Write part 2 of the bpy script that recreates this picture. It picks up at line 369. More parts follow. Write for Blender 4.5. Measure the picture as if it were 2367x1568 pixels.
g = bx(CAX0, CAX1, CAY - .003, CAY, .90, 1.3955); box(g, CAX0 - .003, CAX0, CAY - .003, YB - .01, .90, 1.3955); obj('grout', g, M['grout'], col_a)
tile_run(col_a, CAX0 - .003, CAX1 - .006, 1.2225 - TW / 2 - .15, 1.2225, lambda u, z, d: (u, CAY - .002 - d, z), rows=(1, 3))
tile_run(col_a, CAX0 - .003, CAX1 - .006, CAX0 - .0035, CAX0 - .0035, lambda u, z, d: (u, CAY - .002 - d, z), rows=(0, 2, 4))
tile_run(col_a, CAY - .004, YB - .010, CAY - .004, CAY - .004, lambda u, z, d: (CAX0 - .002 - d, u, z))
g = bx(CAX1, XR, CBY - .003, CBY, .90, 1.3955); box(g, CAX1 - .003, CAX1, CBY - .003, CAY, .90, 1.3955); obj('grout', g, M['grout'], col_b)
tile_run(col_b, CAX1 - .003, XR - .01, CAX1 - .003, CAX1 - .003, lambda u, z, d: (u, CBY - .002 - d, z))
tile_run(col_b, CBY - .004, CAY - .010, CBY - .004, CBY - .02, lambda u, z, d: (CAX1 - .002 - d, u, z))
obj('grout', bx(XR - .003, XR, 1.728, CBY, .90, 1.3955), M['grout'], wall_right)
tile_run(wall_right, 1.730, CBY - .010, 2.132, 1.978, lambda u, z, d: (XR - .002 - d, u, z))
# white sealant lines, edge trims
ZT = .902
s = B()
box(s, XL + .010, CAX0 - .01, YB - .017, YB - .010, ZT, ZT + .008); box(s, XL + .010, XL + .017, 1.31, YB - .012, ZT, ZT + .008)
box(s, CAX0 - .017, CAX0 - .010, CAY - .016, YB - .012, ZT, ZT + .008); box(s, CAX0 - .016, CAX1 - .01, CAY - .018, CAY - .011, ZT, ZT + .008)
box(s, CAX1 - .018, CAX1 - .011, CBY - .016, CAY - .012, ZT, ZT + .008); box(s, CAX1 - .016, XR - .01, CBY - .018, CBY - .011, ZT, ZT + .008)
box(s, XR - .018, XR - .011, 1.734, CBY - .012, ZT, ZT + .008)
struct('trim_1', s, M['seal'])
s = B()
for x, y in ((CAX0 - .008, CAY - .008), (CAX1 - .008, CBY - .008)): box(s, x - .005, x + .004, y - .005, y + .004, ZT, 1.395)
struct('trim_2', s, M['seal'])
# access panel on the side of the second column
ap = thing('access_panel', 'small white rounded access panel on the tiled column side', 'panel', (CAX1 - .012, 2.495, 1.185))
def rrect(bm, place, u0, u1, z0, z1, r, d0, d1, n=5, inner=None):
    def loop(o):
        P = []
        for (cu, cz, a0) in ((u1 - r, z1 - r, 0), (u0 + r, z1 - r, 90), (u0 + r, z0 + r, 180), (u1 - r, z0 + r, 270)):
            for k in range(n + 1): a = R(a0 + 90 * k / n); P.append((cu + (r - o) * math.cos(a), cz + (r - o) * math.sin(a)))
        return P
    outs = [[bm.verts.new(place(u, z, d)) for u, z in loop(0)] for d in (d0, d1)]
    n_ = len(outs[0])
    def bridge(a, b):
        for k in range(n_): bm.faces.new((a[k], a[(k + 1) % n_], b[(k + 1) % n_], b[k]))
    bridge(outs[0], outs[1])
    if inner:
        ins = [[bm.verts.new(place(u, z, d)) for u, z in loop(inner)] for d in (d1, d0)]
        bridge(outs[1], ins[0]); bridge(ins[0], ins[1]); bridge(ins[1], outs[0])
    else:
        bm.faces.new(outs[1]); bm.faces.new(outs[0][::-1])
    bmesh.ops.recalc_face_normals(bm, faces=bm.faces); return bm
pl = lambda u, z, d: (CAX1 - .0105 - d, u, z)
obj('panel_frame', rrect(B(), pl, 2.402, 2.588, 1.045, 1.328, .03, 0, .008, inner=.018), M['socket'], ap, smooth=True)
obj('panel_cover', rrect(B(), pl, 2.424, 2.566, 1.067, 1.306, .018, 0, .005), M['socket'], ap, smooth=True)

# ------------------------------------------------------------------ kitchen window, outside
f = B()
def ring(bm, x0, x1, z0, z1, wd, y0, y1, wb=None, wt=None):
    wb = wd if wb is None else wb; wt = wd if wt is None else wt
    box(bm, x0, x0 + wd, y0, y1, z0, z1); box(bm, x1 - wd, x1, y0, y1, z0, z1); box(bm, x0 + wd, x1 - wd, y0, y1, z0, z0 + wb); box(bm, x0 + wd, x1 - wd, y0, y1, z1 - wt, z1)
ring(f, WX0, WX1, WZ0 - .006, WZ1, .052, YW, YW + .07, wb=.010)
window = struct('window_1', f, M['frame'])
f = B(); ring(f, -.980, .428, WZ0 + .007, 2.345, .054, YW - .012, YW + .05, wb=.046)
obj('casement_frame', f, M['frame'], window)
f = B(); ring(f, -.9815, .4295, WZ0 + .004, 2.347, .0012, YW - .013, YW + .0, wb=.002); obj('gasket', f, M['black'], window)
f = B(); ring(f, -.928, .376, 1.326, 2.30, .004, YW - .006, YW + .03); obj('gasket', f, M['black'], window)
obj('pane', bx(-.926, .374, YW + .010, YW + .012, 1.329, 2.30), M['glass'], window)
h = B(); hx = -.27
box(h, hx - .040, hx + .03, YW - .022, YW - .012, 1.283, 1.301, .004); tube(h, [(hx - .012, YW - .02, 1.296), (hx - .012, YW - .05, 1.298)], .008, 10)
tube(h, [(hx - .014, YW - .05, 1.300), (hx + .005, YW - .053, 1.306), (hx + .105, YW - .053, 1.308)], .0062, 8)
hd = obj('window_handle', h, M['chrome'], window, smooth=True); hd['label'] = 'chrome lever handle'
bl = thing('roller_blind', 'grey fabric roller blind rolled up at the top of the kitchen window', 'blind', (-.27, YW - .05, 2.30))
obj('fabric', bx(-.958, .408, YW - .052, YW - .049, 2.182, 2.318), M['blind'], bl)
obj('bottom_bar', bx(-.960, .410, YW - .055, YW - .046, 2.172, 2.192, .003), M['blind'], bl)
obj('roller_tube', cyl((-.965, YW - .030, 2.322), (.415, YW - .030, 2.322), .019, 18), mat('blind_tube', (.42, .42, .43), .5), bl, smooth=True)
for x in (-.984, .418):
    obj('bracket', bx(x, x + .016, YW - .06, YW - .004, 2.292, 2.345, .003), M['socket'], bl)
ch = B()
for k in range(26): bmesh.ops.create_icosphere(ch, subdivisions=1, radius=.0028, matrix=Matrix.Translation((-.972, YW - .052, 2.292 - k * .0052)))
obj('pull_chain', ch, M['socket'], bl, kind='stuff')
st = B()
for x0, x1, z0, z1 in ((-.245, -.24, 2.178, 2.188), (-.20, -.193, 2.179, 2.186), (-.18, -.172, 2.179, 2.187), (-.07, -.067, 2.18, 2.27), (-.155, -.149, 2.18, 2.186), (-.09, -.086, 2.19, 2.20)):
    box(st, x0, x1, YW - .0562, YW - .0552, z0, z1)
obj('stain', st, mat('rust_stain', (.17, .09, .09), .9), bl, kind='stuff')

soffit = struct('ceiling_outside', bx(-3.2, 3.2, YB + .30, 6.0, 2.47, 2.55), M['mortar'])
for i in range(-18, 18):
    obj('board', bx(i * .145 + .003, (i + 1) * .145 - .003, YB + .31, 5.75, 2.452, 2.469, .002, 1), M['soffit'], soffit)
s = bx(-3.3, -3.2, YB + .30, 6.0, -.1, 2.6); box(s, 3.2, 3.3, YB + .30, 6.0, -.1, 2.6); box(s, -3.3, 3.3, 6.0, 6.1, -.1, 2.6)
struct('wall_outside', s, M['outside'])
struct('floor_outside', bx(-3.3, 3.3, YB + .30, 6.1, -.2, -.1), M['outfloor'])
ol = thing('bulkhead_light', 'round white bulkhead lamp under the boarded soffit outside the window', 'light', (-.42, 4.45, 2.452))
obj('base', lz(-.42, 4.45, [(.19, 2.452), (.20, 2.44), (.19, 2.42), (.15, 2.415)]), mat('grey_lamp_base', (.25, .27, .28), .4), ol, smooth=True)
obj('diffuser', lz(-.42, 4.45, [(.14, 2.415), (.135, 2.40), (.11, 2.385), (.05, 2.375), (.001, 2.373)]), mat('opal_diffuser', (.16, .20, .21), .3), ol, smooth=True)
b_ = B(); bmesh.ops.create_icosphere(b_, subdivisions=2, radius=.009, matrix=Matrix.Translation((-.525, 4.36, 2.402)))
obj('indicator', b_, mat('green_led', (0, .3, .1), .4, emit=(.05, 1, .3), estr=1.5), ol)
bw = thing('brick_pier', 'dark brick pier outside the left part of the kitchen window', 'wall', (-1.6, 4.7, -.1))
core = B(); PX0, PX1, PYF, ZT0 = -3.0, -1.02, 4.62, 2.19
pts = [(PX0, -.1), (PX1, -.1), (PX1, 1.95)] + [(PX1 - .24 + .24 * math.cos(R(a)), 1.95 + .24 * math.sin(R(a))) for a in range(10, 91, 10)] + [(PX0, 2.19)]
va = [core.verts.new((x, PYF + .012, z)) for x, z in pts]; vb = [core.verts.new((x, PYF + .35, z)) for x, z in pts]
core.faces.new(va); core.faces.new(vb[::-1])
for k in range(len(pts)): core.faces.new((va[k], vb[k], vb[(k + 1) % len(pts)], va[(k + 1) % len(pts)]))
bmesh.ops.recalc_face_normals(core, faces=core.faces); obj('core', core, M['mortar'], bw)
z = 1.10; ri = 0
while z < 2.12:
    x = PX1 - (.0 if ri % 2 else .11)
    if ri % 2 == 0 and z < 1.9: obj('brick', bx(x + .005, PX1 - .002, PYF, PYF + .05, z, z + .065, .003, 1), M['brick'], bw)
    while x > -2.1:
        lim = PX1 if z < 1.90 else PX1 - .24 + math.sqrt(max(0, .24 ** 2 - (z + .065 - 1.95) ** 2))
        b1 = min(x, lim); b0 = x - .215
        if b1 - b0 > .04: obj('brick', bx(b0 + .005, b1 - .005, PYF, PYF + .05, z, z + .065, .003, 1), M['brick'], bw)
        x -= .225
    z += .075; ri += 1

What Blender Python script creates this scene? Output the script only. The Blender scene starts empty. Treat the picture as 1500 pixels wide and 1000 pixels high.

SHORT TASK:
In the listing above, locate the line containing "soffit = struct('ceiling_outside', bx(-3.2, 3.2, YB" and the line containing "struct('wall_outside', s, M['outside'])", then transcribe both and every line between them verbatim.

EXERCISE OUTPUT:
soffit = struct('ceiling_outside', bx(-3.2, 3.2, YB + .30, 6.0, 2.47, 2.55), M['mortar'])
for i in range(-18, 18):
    obj('board', bx(i * .145 + .003, (i + 1) * .145 - .003, YB + .31, 5.75, 2.452, 2.469, .002, 1), M['soffit'], soffit)
s = bx(-3.3, -3.2, YB + .30, 6.0, -.1, 2.6); box(s, 3.2, 3.3, YB + .30, 6.0, -.1, 2.6); box(s, -3.3, 3.3, 6.0, 6.1, -.1, 2.6)
struct('wall_outside', s, M['outside'])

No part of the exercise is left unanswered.